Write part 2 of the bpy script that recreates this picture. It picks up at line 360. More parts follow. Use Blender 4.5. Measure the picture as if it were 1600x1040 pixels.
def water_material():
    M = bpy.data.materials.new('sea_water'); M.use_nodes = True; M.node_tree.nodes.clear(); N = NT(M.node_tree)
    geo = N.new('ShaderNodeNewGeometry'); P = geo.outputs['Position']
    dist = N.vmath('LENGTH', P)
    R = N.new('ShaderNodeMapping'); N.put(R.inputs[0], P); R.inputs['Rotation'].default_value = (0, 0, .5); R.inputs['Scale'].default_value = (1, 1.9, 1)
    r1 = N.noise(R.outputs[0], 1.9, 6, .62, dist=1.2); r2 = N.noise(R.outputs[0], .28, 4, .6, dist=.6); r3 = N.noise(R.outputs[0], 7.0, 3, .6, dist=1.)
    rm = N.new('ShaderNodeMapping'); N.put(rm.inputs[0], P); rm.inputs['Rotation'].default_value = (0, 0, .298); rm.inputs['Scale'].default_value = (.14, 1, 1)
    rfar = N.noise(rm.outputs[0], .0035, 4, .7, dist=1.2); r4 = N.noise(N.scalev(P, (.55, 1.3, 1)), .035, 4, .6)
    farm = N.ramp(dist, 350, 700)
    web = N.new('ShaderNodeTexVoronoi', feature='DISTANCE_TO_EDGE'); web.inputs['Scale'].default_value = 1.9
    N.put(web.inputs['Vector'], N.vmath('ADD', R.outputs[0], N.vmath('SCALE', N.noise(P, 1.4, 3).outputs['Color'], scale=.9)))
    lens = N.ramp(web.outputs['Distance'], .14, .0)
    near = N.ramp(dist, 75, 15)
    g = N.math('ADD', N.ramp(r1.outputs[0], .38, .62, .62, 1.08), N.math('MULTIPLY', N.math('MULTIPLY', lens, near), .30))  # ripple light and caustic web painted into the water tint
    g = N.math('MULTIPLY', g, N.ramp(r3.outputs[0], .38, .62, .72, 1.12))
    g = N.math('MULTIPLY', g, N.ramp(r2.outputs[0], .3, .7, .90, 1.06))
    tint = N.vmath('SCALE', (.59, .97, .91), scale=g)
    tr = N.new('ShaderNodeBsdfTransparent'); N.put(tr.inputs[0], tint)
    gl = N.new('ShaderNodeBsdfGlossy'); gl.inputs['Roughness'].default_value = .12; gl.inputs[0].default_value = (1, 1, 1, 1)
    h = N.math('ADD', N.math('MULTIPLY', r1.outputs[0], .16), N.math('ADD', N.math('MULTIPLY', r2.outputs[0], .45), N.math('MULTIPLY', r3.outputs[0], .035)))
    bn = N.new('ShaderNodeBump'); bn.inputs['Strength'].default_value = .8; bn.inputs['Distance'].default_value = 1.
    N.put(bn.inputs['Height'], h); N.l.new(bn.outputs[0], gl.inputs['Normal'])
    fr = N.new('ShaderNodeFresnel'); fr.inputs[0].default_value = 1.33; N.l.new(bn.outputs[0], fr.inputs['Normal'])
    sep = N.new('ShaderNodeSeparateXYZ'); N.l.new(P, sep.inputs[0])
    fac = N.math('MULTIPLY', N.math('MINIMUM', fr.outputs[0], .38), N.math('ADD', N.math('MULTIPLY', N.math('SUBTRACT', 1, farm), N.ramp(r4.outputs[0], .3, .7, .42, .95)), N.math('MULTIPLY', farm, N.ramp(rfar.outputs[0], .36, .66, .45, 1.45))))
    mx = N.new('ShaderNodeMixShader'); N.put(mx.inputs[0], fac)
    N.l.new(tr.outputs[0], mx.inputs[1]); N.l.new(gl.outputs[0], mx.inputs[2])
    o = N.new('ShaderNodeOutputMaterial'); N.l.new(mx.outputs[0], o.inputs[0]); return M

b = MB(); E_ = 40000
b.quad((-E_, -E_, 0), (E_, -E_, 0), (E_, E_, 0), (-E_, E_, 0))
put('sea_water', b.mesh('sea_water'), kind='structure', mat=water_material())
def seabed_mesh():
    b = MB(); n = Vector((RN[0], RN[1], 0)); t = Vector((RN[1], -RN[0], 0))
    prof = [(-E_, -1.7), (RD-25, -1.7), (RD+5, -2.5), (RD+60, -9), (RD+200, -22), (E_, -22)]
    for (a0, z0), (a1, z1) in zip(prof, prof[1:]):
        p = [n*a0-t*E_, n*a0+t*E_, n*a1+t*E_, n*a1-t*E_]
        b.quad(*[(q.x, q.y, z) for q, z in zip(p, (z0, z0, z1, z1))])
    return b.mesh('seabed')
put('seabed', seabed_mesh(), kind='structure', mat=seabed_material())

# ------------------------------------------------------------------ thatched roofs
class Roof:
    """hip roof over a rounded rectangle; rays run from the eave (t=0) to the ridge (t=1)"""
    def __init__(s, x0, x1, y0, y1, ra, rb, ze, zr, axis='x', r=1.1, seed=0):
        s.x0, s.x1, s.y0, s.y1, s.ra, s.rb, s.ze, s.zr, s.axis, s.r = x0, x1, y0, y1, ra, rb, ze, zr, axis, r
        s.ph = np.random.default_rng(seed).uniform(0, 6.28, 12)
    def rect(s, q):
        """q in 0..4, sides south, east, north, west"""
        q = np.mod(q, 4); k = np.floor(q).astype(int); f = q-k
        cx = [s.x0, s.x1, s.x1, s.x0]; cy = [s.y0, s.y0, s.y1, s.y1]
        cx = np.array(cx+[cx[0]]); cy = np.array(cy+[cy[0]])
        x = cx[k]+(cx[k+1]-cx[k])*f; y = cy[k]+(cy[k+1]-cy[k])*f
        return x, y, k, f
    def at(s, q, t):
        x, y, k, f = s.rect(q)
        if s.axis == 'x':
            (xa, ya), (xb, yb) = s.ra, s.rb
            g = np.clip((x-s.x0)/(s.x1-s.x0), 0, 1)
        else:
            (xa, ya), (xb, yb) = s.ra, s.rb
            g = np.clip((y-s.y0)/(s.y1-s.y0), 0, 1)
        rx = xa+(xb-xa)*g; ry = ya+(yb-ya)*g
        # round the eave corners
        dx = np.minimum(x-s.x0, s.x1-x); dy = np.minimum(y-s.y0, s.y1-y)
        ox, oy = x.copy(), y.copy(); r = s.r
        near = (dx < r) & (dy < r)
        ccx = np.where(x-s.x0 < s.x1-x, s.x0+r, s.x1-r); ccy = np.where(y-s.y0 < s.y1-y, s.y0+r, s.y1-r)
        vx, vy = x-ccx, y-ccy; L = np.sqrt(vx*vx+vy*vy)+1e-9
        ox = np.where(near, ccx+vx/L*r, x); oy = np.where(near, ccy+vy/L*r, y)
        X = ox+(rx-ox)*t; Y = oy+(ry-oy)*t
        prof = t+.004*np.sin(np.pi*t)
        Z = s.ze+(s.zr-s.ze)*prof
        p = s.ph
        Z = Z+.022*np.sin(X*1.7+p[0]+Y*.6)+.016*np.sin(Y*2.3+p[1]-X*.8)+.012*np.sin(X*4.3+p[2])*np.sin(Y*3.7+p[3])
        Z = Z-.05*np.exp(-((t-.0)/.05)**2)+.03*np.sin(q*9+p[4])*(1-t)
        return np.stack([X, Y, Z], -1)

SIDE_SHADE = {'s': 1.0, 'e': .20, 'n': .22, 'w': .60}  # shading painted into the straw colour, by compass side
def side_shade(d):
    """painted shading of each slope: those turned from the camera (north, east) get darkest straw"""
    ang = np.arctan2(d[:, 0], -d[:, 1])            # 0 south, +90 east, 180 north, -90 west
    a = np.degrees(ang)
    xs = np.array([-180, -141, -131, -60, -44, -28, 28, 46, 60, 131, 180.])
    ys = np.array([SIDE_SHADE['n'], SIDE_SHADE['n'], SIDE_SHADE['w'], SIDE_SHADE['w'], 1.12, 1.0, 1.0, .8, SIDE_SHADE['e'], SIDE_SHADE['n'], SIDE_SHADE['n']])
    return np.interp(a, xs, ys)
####
- [Problem details]:
Set every line of the listing down word for word.

- [Task solution]:
Write part 2 of the bpy script that recreates this picture. It picks up at line 360. More parts follow. Use Blender 4.5. Measure the picture as if it were 1600x1040 pixels.
def water_material():
    M = bpy.data.materials.new('sea_water'); M.use_nodes = True; M.node_tree.nodes.clear(); N = NT(M.node_tree)
    geo = N.new('ShaderNodeNewGeometry'); P = geo.outputs['Position']
    dist = N.vmath('LENGTH', P)
    R = N.new('ShaderNodeMapping'); N.put(R.inputs[0], P); R.inputs['Rotation'].default_value = (0, 0, .5); R.inputs['Scale'].default_value = (1, 1.9, 1)
    r1 = N.noise(R.outputs[0], 1.9, 6, .62, dist=1.2); r2 = N.noise(R.outputs[0], .28, 4, .6, dist=.6); r3 = N.noise(R.outputs[0], 7.0, 3, .6, dist=1.)
    rm = N.new('ShaderNodeMapping'); N.put(rm.inputs[0], P); rm.inputs['Rotation'].default_value = (0, 0, .298); rm.inputs['Scale'].default_value = (.14, 1, 1)
    rfar = N.noise(rm.outputs[0], .0035, 4, .7, dist=1.2); r4 = N.noise(N.scalev(P, (.55, 1.3, 1)), .035, 4, .6)
    farm = N.ramp(dist, 350, 700)
    web = N.new('ShaderNodeTexVoronoi', feature='DISTANCE_TO_EDGE'); web.inputs['Scale'].default_value = 1.9
    N.put(web.inputs['Vector'], N.vmath('ADD', R.outputs[0], N.vmath('SCALE', N.noise(P, 1.4, 3).outputs['Color'], scale=.9)))
    lens = N.ramp(web.outputs['Distance'], .14, .0)
    near = N.ramp(dist, 75, 15)
    g = N.math('ADD', N.ramp(r1.outputs[0], .38, .62, .62, 1.08), N.math('MULTIPLY', N.math('MULTIPLY', lens, near), .30))  # ripple light and caustic web painted into the water tint
    g = N.math('MULTIPLY', g, N.ramp(r3.outputs[0], .38, .62, .72, 1.12))
    g = N.math('MULTIPLY', g, N.ramp(r2.outputs[0], .3, .7, .90, 1.06))
    tint = N.vmath('SCALE', (.59, .97, .91), scale=g)
    tr = N.new('ShaderNodeBsdfTransparent'); N.put(tr.inputs[0], tint)
    gl = N.new('ShaderNodeBsdfGlossy'); gl.inputs['Roughness'].default_value = .12; gl.inputs[0].default_value = (1, 1, 1, 1)
    h = N.math('ADD', N.math('MULTIPLY', r1.outputs[0], .16), N.math('ADD', N.math('MULTIPLY', r2.outputs[0], .45), N.math('MULTIPLY', r3.outputs[0], .035)))
    bn = N.new('ShaderNodeBump'); bn.inputs['Strength'].default_value = .8; bn.inputs['Distance'].default_value = 1.
    N.put(bn.inputs['Height'], h); N.l.new(bn.outputs[0], gl.inputs['Normal'])
    fr = N.new('ShaderNodeFresnel'); fr.inputs[0].default_value = 1.33; N.l.new(bn.outputs[0], fr.inputs['Normal'])
    sep = N.new('ShaderNodeSeparateXYZ'); N.l.new(P, sep.inputs[0])
    fac = N.math('MULTIPLY', N.math('MINIMUM', fr.outputs[0], .38), N.math('ADD', N.math('MULTIPLY', N.math('SUBTRACT', 1, farm), N.ramp(r4.outputs[0], .3, .7, .42, .95)), N.math('MULTIPLY', farm, N.ramp(rfar.outputs[0], .36, .66, .45, 1.45))))
    mx = N.new('ShaderNodeMixShader'); N.put(mx.inputs[0], fac)
    N.l.new(tr.outputs[0], mx.inputs[1]); N.l.new(gl.outputs[0], mx.inputs[2])
    o = N.new('ShaderNodeOutputMaterial'); N.l.new(mx.outputs[0], o.inputs[0]); return M

b = MB(); E_ = 40000
b.quad((-E_, -E_, 0), (E_, -E_, 0), (E_, E_, 0), (-E_, E_, 0))
put('sea_water', b.mesh('sea_water'), kind='structure', mat=water_material())
def seabed_mesh():
    b = MB(); n = Vector((RN[0], RN[1], 0)); t = Vector((RN[1], -RN[0], 0))
    prof = [(-E_, -1.7), (RD-25, -1.7), (RD+5, -2.5), (RD+60, -9), (RD+200, -22), (E_, -22)]
    for (a0, z0), (a1, z1) in zip(prof, prof[1:]):
        p = [n*a0-t*E_, n*a0+t*E_, n*a1+t*E_, n*a1-t*E_]
        b.quad(*[(q.x, q.y, z) for q, z in zip(p, (z0, z0, z1, z1))])
    return b.mesh('seabed')
put('seabed', seabed_mesh(), kind='structure', mat=seabed_material())

# ------------------------------------------------------------------ thatched roofs
class Roof:
    """hip roof over a rounded rectangle; rays run from the eave (t=0) to the ridge (t=1)"""
    def __init__(s, x0, x1, y0, y1, ra, rb, ze, zr, axis='x', r=1.1, seed=0):
        s.x0, s.x1, s.y0, s.y1, s.ra, s.rb, s.ze, s.zr, s.axis, s.r = x0, x1, y0, y1, ra, rb, ze, zr, axis, r
        s.ph = np.random.default_rng(seed).uniform(0, 6.28, 12)
    def rect(s, q):
        """q in 0..4, sides south, east, north, west"""
        q = np.mod(q, 4); k = np.floor(q).astype(int); f = q-k
        cx = [s.x0, s.x1, s.x1, s.x0]; cy = [s.y0, s.y0, s.y1, s.y1]
        cx = np.array(cx+[cx[0]]); cy = np.array(cy+[cy[0]])
        x = cx[k]+(cx[k+1]-cx[k])*f; y = cy[k]+(cy[k+1]-cy[k])*f
        return x, y, k, f
    def at(s, q, t):
        x, y, k, f = s.rect(q)
        if s.axis == 'x':
            (xa, ya), (xb, yb) = s.ra, s.rb
            g = np.clip((x-s.x0)/(s.x1-s.x0), 0, 1)
        else:
            (xa, ya), (xb, yb) = s.ra, s.rb
            g = np.clip((y-s.y0)/(s.y1-s.y0), 0, 1)
        rx = xa+(xb-xa)*g; ry = ya+(yb-ya)*g
        # round the eave corners
        dx = np.minimum(x-s.x0, s.x1-x); dy = np.minimum(y-s.y0, s.y1-y)
        ox, oy = x.copy(), y.copy(); r = s.r
        near = (dx < r) & (dy < r)
        ccx = np.where(x-s.x0 < s.x1-x, s.x0+r, s.x1-r); ccy = np.where(y-s.y0 < s.y1-y, s.y0+r, s.y1-r)
        vx, vy = x-ccx, y-ccy; L = np.sqrt(vx*vx+vy*vy)+1e-9
        ox = np.where(near, ccx+vx/L*r, x); oy = np.where(near, ccy+vy/L*r, y)
        X = ox+(rx-ox)*t; Y = oy+(ry-oy)*t
        prof = t+.004*np.sin(np.pi*t)
        Z = s.ze+(s.zr-s.ze)*prof
        p = s.ph
        Z = Z+.022*np.sin(X*1.7+p[0]+Y*.6)+.016*np.sin(Y*2.3+p[1]-X*.8)+.012*np.sin(X*4.3+p[2])*np.sin(Y*3.7+p[3])
        Z = Z-.05*np.exp(-((t-.0)/.05)**2)+.03*np.sin(q*9+p[4])*(1-t)
        return np.stack([X, Y, Z], -1)

SIDE_SHADE = {'s': 1.0, 'e': .20, 'n': .22, 'w': .60}  # shading painted into the straw colour, by compass side
def side_shade(d):
    """painted shading of each slope: those turned from the camera (north, east) get darkest straw"""
    ang = np.arctan2(d[:, 0], -d[:, 1])            # 0 south, +90 east, 180 north, -90 west
    a = np.degrees(ang)
    xs = np.array([-180, -141, -131, -60, -44, -28, 28, 46, 60, 131, 180.])
    ys = np.array([SIDE_SHADE['n'], SIDE_SHADE['n'], SIDE_SHADE['w'], SIDE_SHADE['w'], 1.12, 1.0, 1.0, .8, SIDE_SHADE['e'], SIDE_SHADE['n'], SIDE_SHADE['n']])
    return np.interp(a, xs, ys)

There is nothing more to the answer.